Selon l'article 1792-4-3 du code civil , en dehors des actions régies par les articles 1792-3, 1792-4-1 et 1792-4-2, les actions en responsabilités dirigées contre les constructeurs désignés aux articles 1792 et 1792-1 et leurs sous-traitants se prescrivent par dix ans à compter de la réception des travaux.
Aux termes de l'article 2220 du même code, les délais de forclusion ne sont pas, sauf dispositions contraires prévues par la loi, régis par le présent titre et aux termes de l'article 2240, la reconnaissance par le débiteur du droit de celui contre lequel il prescrit interrompt le délai de prescription.
En alignant, quant à la durée et au point de départ du délai, le régime de responsabilité contractuelle de droit commun des constructeurs sur celui de la garantie décennale, dont le délai est un délai d'épreuve, le législateur a entendu harmoniser les deux régimes de responsabilité.
Il en résulte que le délai de dix ans pour agir contre les constructeurs sur le fondement de l'article 1792-4-3 du code civil est un délai de forclusion qui n'est pas, sauf dispositions contraires, régi par les dispositions concernant la prescription, la reconnaissance par le débiteur du droit de celui contre lequel il prescrit n'interrompant ou ne suspendant pas le délai de forclusion.
Par conséquent, la circonstance que Monsieur [C] aurait reconnu sa responsabilité dans le cadre des opérations d'expertise amiable n'est pas de nature à interrompre ou à suspendre le délai de la garantie décennale qui est un délai de forclusion et non de prescription.
La réception tacite de l'ouvrage par les consorts [C]/[O] est intervenue le 28 mars 2005, le délai de forclusion de dix ans à compter de cette date n'ayant pas été interrompu ni suspendu.
Il a donc expiré le 28 mars 2015.
Madame [R]-[Y] a assigné les consorts [C]/[O] devant le tribunal de grande instance de Perpignan par acte délivré les 20 et 21 juillet 2015, soit postérieurement à l'expiration du délai de dix ans.
Ses demandes seront donc déclarées irrecevables pour cause de forclusion.
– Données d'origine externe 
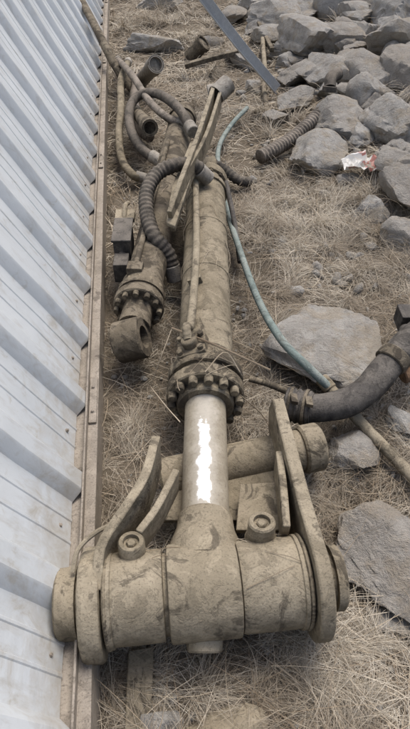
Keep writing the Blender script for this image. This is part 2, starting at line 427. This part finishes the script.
def boss(u,v,r,z0,z1,tilt=.0):
    p=S(u,v,z1); d=V((0,tilt,1)).normalized()
    b.lathe(p-d*(z1-z0),d,[(0,r*1.2),(.01,r*1.05),(z1-z0-.005,r),(z1-z0,r*.9),(z1-z0,r*.62),(z1-z0-.012,r*.58)],32)
    b.lathe(p-d*.02,d,[(0,r*.42),(.012,r*.4),(.016,r*.3)],6)
boss(131,541,.036,.26,.33,.2); boss(262,521,.038,.26,.33,.2)
b.done('grease_boss',M_dust,link)
b=MB(); b.sweep([S(73,572,.3),S(78,550,.33),S(95,533,.34),(S(117,522,.33))],.007,.01,8); b.done('grease_line',M_dust2,link)
b=MB()
for u in (108,303):
    t=TA(u); pts=[]
    for k in range(0,49):
        an=2*math.pi*k/48; pts.append(C+A*t+back*math.cos(an)*.122+Zu*math.sin(an)*.122)
    b.sweep(pts,.005,.006,7,(.012,.25))
b.done('weld_bead',M_gland,link)
# ---------------- second cylinder ----------------
c2=E('hydraulic_cylinder')
C2=S(131,340,.17); F2=S(183,116,.19); a2=(F2-C2).normalized()
_,x2,y2=frame(a2)
b=MB()
X2=(V((.9,-.02,.3))).normalized()
b.lathe(C2-X2*.06,X2,[(0,.048),(0,.08),(.006,.088),(.114,.088),(.12,.082),(.12,.048),(.0,.048)],40,cap=False)
b.lathe(C2,a2,[(.075,.07),(.16,.066),(.24,.066)],32); b.done('rod_eye',M_dusty_dark,c2)
b=MB(); L2=(F2-C2).length
b.lathe(C2,a2,[(.2,.075),(.2,.105),(.205,.112),(.245,.112),(.25,.1),(.27,.1),(.27,.108),(.3,.108),(.305,.1),(.36,.098),(.37,.088),(L2*.55,.088),(L2*.55,.096),(L2*.55+.03,.096),(L2*.55+.03,.088),(L2-.1,.088),(L2-.1,.1),(L2-.02,.1),(L2,.08)],48)
b.done('barrel',M_dusty_dark,c2)
b=MB()
for k in range(12):
    an=2*math.pi*k/12; b.lathe(C2+a2*.2+(x2*math.cos(an)+y2*math.sin(an))*.094,-a2,[(0,.013),(.02,.013),(.023,.011)],12)
    b.bolt(C2+a2*.3+(x2*math.cos(an)+y2*math.sin(an))*.096,a2,.01,.02)
b.done('flange_bolts',M_gland,c2)
b=MB(); m0=C2+a2*.42+y2*.1-x2*(.03 if x2.x>0 else -.03)
b.sweep([m0-a2*.05-y2*.02,m0+a2*.1,m0+a2*.8,m0+a2*1.3],.014,.02,12); b.box(m0-a2*.05-y2*.01,(x2,a2,y2),(.035,.03,.025)); b.done('oil_line',M_dusty_dark,c2,bev=.003)
# ---------------- linkage arm on top ----------------
arm=E('steel_linkage_bar')
b=MB()
def P3(l): return [S(u,v,z) for u,v,z in l]
b.sweep(P3([(171,222,.34),(182,190,.40),(197,150,.45),(214,96,.5)]),0,.05,sec=[(-.012,-.07),(.012,-.07),(.012,.07),(-.012,.07)])
b.sweep(P3([(180,190,.40),(205,145,.45),(220,100,.5)]),0,.05,sec=[(-.01,-.05),(.01,-.05),(.01,.05),(-.01,.05)])
b.prism(P3([(166,222,.36),(172,186,.38),(190,142,.42),(206,136,.43),(190,180,.40),(175,226,.36)]),V((0,0,-.02)))
b.done('channel',M_dust2,arm,bev=.004)
b=MB(); b.cyl(S(208,94,.5),S(226,90,.52),.05); b.tube(S(216,95,.52),S(228,84,.56),.056); b.done('pin_end',M_bare,arm)
# ---------------- hoses ----------------
def hose(name,pts,r,mat,cor=None,step=.02,seg=14,ends=None,fm=None):
    e=E(name); b=MB(); pp=[S(*p) for p in pts]
    b.sweep(pp,r,step,seg,cor); b.done('tube',mat,e,ang=60)
    if ends:
        for i,j in ((0,1),(-1,-2)):
            d=(pp[j]-pp[i]).normalized(); b=MB(); b.cyl(pp[i]-d*.03,pp[i]+d*ends[0],ends[1],.004,20); b.done('ferrule',fm or M_bare,e)
    return e
hose('hydraulic_hose',[(205,176,.36),(195,166,.42),(176,165,.44),(157,174,.42),(147,192,.38),(147,214,.33),(154,236,.28),(168,254,.2),(174,275,.1)],.036,M_hose,(.026,.07),.005,16,(.05,.042))
hose('hydraulic_hose',[(192,130,.3),(178,108,.34),(158,94,.34),(140,95,.3),(130,108,.25),(131,130,.2),(143,150,.18),(158,160,.15)],.032,M_hose,None,.02,14,(.06,.04))
hose('hydraulic_hose',[(128,62,.2),(121,80,.25),(121,105,.2),(119,135,.14),(122,160,.1),(133,175,.08),(143,178,.06)],.027,M_dust,None,.02,14,(.05,.034))
hose('hydraulic_hose',[(120,88,.05),(128,80,.1),(136,84,.14),(134,100,.14),(140,128,.1),(150,138,.08)],.035,M_hosebrown,(.035,.08),.006,16)
hose('hydraulic_hose',[(118,60,.1),(124,66,.3),(134,78,.32),(150,102,.3),(168,118,.28),(184,124,.26)],.026,M_hosebrown,None,.02,14,(.05,.034))
hose('hydraulic_hose',[(226,182,.25),(231,205,.2),(236,232,.12),(240,262,.06)],.014,M_rubber)
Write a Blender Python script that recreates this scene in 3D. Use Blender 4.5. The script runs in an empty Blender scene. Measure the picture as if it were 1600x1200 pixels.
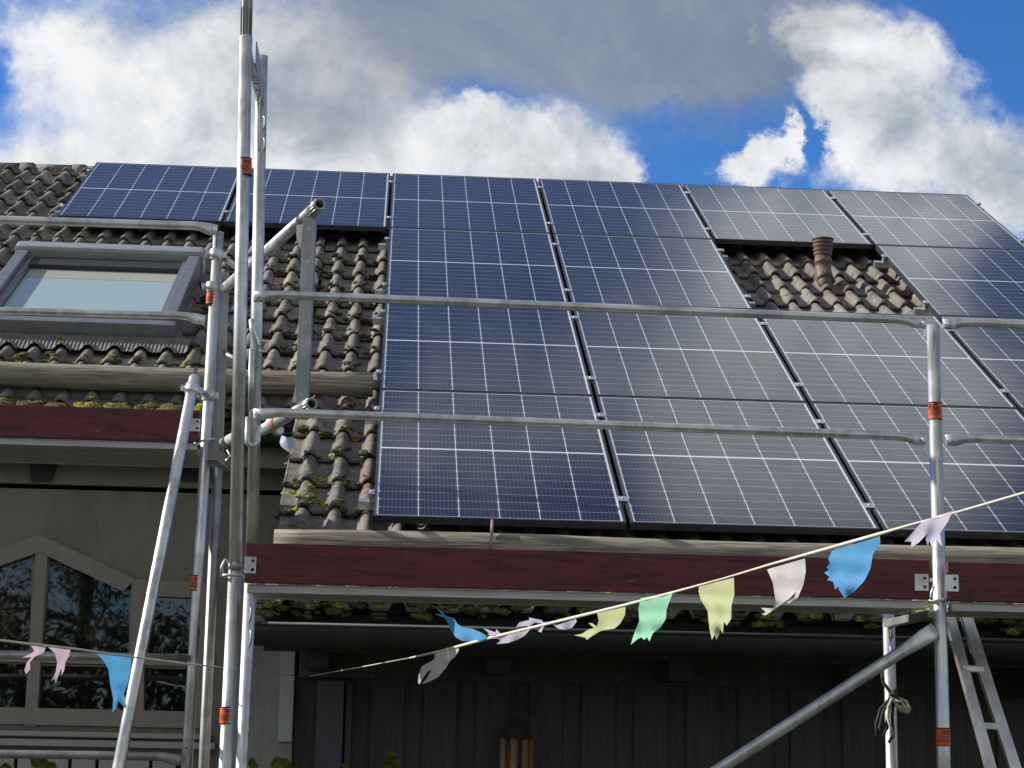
import bpy, bmesh, math, random
from mathutils import Vector, Matrix
random.seed(11)
R = math.radians
S = bpy.context.scene
COL = S.collection

# ------------------------------------------------------------------ camera
CAM = Vector((0.081962, -8.570601, -0.957561))
BR = Vector((0.9977789, -0.0636042, 0.0197920))
BU = Vector((-0.0308402, -0.1777307, 0.9835958))
BB = Vector((-0.0590432, -0.9820214, -0.1792976))
F = 3008.0
TH = R(29.0)
CT, ST = math.cos(TH), math.sin(TH)
cd = bpy.data.cameras.new('camera')
cam = bpy.data.objects.new('camera', cd)
COL.objects.link(cam)
cam.matrix_world = Matrix(((BR.x, BU.x, BB.x, CAM.x), (BR.y, BU.y, BB.y, CAM.y), (BR.z, BU.z, BB.z, CAM.z), (0, 0, 0, 1)))
cd.sensor_width = 36.0
cd.lens = F / 1600 * 36.0
cd.clip_start = 0.1
cd.clip_end = 2000
S.camera = cam
GZ = CAM.z - 1.62          # garden ground height


def ray(x, y):
    return BR * ((x - 800) / F) - BU * ((y - 600) / F) - BB


def at(x, y, Y):
    d = ray(x, y)
    return CAM + d * ((Y - CAM.y) / d.y)


def dist(x, y, D):
    d = ray(x, y)
    return CAM + d * (D / d.dot(-BB))


def RP(u, v, n=0.0):
    return Vector((u, v * CT - n * ST, v * ST + n * CT))


def on(x, y, n):
    d = ray(x, y)
    N = Vector((0, -ST, CT))
    t = (n - N.dot(CAM)) / N.dot(d)
    P = CAM + d * t
    return P.x, P.y * CT + P.z * ST


# ------------------------------------------------------------------ helpers
class MB:
    def __init__(s):
        s.bm = bmesh.new()

    def face(s, pts, smooth=False):
        f = s.bm.faces.new([s.bm.verts.new(p) for p in pts])
        f.smooth = smooth
        return f

    def ring_tube(s, pts, radii, seg=16, cap=True, flat=None, smooth=True):
        pts = [Vector(p) for p in pts]
        if not isinstance(radii, (list, tuple)):
            radii = [radii] * len(pts)
        rings = []
        prev = None
        for i, p in enumerate(pts):
            if i == 0:
                t = pts[1] - pts[0]
            elif i == len(pts) - 1:
                t = pts[-1] - pts[-2]
            else:
                t = (pts[i + 1] - p).normalized() + (p - pts[i - 1]).normalized()
            t.normalize()
            if prev is None:
                a = Vector((0, 0, 1)) if abs(t.z) < .9 else Vector((0, 1, 0))
                n = (a - t * a.dot(t)).normalized()
            else:
                n = (prev - t * prev.dot(t)).normalized()
            prev = n
            b = t.cross(n)
            fx = (flat[i] if flat else 1.0)
            ring = []
            for k in range(seg):
                an = 2 * math.pi * k / seg
                # flat >1 squeezes along b and widens along n
                ring.append(s.bm.verts.new(p + n * (math.cos(an) * radii[i] * (1 + (1 - fx) * .5)) + b * (math.sin(an) * radii[i] * fx)))
            rings.append(ring)
        for i in range(len(rings) - 1):
            for k in range(seg):
                f = s.bm.faces.new((rings[i][k], rings[i][(k + 1) % seg], rings[i + 1][(k + 1) % seg], rings[i + 1][k]))
                f.smooth = smooth
        if cap:
            s.bm.faces.new(list(reversed(rings[0])))
            s.bm.faces.new(rings[-1])
        return s

    def tube(s, a, b, r, seg=16, cap=True):
        return s.ring_tube([a, b], r, seg, cap)

    def pipe(s, a, b, r, ri, seg=20):
        """open-ended hollow tube"""
        a, b = Vector(a), Vector(b)
        t = (b - a).normalized()
        x = Vector((0, 0, 1)) if abs(t.z) < .9 else Vector((0, 1, 0))
        n = (x - t * x.dot(t)).normalized()
        q = t.cross(n)
        R4 = []
        for p, rr in ((a, ri), (a, r), (b, r), (b, ri)):
            R4.append([s.bm.verts.new(p + n * math.cos(2 * math.pi * k / seg) * rr + q * math.sin(2 * math.pi * k / seg) * rr) for k in range(seg)])
        for i in range(4):
            A, B = R4[i], R4[(i + 1) % 4]
            for k in range(seg):
                f = s.bm.faces.new((A[k], B[k], B[(k + 1) % seg], A[(k + 1) % seg]))
                f.smooth = i in (1, 3)
        return s

    def box(s, c, size, ax=None, bev=0.0):
        c = Vector(c)
        X, Y, Z = ax if ax else (Vector((1, 0, 0)), Vector((0, 1, 0)), Vector((0, 0, 1)))
        b2 = bmesh.new()
        bmesh.ops.create_cube(b2, size=1.0)
        M = Matrix(((X.x * size[0], Y.x * size[1], Z.x * size[2], c.x), (X.y * size[0], Y.y * size[1], Z.y * size[2], c.y), (X.z * size[0], Y.z * size[1], Z.z * size[2], c.z), (0, 0, 0, 1)))
        bmesh.ops.transform(b2, matrix=M, verts=b2.verts)
        if bev:
            bmesh.ops.bevel(b2, geom=b2.edges[:], offset=bev, segments=2, affect='EDGES', profile=.6)
        me = bpy.data.meshes.new('tmp')
        b2.to_mesh(me)
        b2.free()
        s.bm.from_mesh(me)
        bpy.data.meshes.remove(me)
        return s

    def prism(s, poly, d):
        """poly: list of points in a plane, d: extrusion vector"""
        d = Vector(d)
        a = [s.bm.verts.new(Vector(p)) for p in poly]
        b = [s.bm.verts.new(Vector(p) + d) for p in poly]
        s.bm.faces.new(a)
        s.bm.faces.new(list(reversed(b)))
        n = len(a)
        for i in range(n):
            s.bm.faces.new((a[i], b[i], b[(i + 1) % n], a[(i + 1) % n]))
        return s

    def build(s, name, mat, parent=None, recalc=True):
        if recalc:
            bmesh.ops.recalc_face_normals(s.bm, faces=s.bm.faces)
        me = bpy.data.meshes.new(name)
        s.bm.to_mesh(me)
        s.bm.free()
        me.materials.append(mat)
        o = bpy.data.objects.new(name, me)
        COL.objects.link(o)
        if parent:
            attach(o, parent)
        return o


WM = {}


def world_of(o):
    m = o.matrix_basis.copy()
    if o.parent:
        m = world_of(o.parent) @ o.matrix_parent_inverse @ m
    return m


def attach(o, parent):
    o.parent = parent
    o.matrix_parent_inverse = world_of(parent).inverted()


def tag(o, label=None, cat=None, group=None, kind=None):
    if label: o['label'] = label
    if cat: o['category'] = cat
    if group: o['group'] = group
    if kind: o['kind'] = kind
    return o


def thing(name, loc, label, cat, group=None, rot=None):
    o = bpy.data.objects.new(name, None)
    o.empty_display_size = .1
    COL.objects.link(o)
    o.location = loc
    if rot: o.rotation_euler = rot
    return tag(o, label, cat, group)


# ------------------------------------------------------------------ node helper
class NT:
    def __init__(s, tree):
        s.t = tree

    def n(s, typ, **kw):
        nd = s.t.nodes.new(typ)
        for k, v in kw.items():
            setattr(nd, k, v)
        return nd

    def link(s, a, b):
        s.t.links.new(a, b)

    def put(s, sock, v):
        if isinstance(v, (int, float)):
            sock.default_value = v
        elif isinstance(v, (tuple, list)):
            if sock.type == 'RGBA' and len(v) == 3: v = tuple(v) + (1,)
            sock.default_value = v
        else:
            s.link(v, sock)

    def m(s, op, a, b=0.0, c=0.0, clamp=False):
        nd = s.n('ShaderNodeMath', operation=op, use_clamp=clamp)
        s.put(nd.inputs[0], a)
        if len(nd.inputs) > 1: s.put(nd.inputs[1], b)
        if len(nd.inputs) > 2: s.put(nd.inputs[2], c)
        return nd.outputs[0]

    def ss(s, x, lo, hi, a=0.0, b=1.0):
        nd = s.n('ShaderNodeMapRange', interpolation_type='SMOOTHSTEP')
        s.put(nd.inputs[0], x)
        nd.inputs[1].default_value = lo
        nd.inputs[2].default_value = hi
        nd.inputs[3].default_value = a
        nd.inputs[4].default_value = b
        return nd.outputs[0]

    def mix(s, f, a, b, blend='MIX'):
        nd = s.n('ShaderNodeMix', data_type='RGBA', blend_type=blend)
        s.put(nd.inputs[0], f)
        s.put(nd.inputs[6], a)
        s.put(nd.inputs[7], b)
        return nd.outputs[2]

    def noise(s, vec, scale, detail=4, rough=.55, dist=0.0, lac=2.0):
        nd = s.n('ShaderNodeTexNoise')
        if vec is not None: s.link(vec, nd.inputs['Vector'])
        nd.inputs['Scale'].default_value = scale
        nd.inputs['Detail'].default_value = detail
        nd.inputs['Roughness'].default_value = rough
        nd.inputs['Distortion'].default_value = dist
        return nd.outputs[0]

    def map(s, vec, loc=(0, 0, 0), sc=(1, 1, 1), rot=(0, 0, 0)):
        nd = s.n('ShaderNodeMapping')
        s.link(vec, nd.inputs[0])
        nd.inputs[1].default_value = loc
        nd.inputs[2].default_value = rot
        nd.inputs[3].default_value = sc
        return nd.outputs[0]

    def coord(s, which='Object'):
        return s.n('ShaderNodeTexCoord').outputs[which]

    def geo(s, which='Position'):
        return s.n('ShaderNodeNewGeometry').outputs[which]


def material(name, base=(.5, .5, .5), rough=.6, metal=0.0):
    m = bpy.data.materials.new(name)
    m.use_nodes = True
    k = NT(m.node_tree)
    p = m.node_tree.nodes['Principled BSDF']
    p.inputs['Base Color'].default_value = tuple(base) + (1,)
    p.inputs['Roughness'].default_value = rough
    p.inputs['Metallic'].default_value = metal
    return m, k, p


def bump(k, p, h, strength=.3, dist=.01):
    b = k.n('ShaderNodeBump')
    b.inputs['Strength'].default_value = strength
    b.inputs['Distance'].default_value = dist
    k.link(h, b.inputs['Height'])
    k.link(b.outputs[0], p.inputs['Normal'])


def simple(name, c1, c2, scale=8, rough=.7, metal=0.0, bs=.15, sc=(1, 1, 1), bd=.004, detail=5):
    m, k, p = material(name, c1, rough, metal)
    v = k.map(k.geo(), sc=sc)
    n = k.noise(v, scale, detail)
    k.link(k.mix(k.ss(n, .35, .68), c1, c2), p.inputs['Base Color'])
    if bs: bump(k, p, n, bs, bd)
    return m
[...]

Le jugement sera donc infirmé en toutes ses dispositions ;
PAR CES MOTIFS :
La cour,
Infirme le jugement en toutes ses dispositions;
Statuant à nouveau,
Fixe la réception tacite de l'immeuble à usage d'habitation sis [Adresse 4] [Localité 6] par Monsieur [F] [C] et Madame [WW] [O] au 28 mars 2005 ;
Dit le délai de la garantie décennale n'a pas été interrompu ni suspendu ;
Dit que le délai de forclusion a expiré le 28 mars 2015, soit antérieurement à l'assignation délivrée par Madame [N] [R]-[Y] aux consorts [C]/[O] les 20 et 21 juillet 2015 ;
Déclare en conséquence les demandes présentées par Madame [N] [R]-[Y] irrecevables pour cause de forclusion;
Condamne Madame [N] [R]-[Y] aux entiers dépens de première instance et d'appel ;
Condamne Madame [N] [R]-[Y] à payer à Monsieur [F] [C] et à Madame [WW] [O] la somme de 3000 euros au titre de l'article 700 du code de procédure civile, pour leurs frais engagés en première instance et en appel.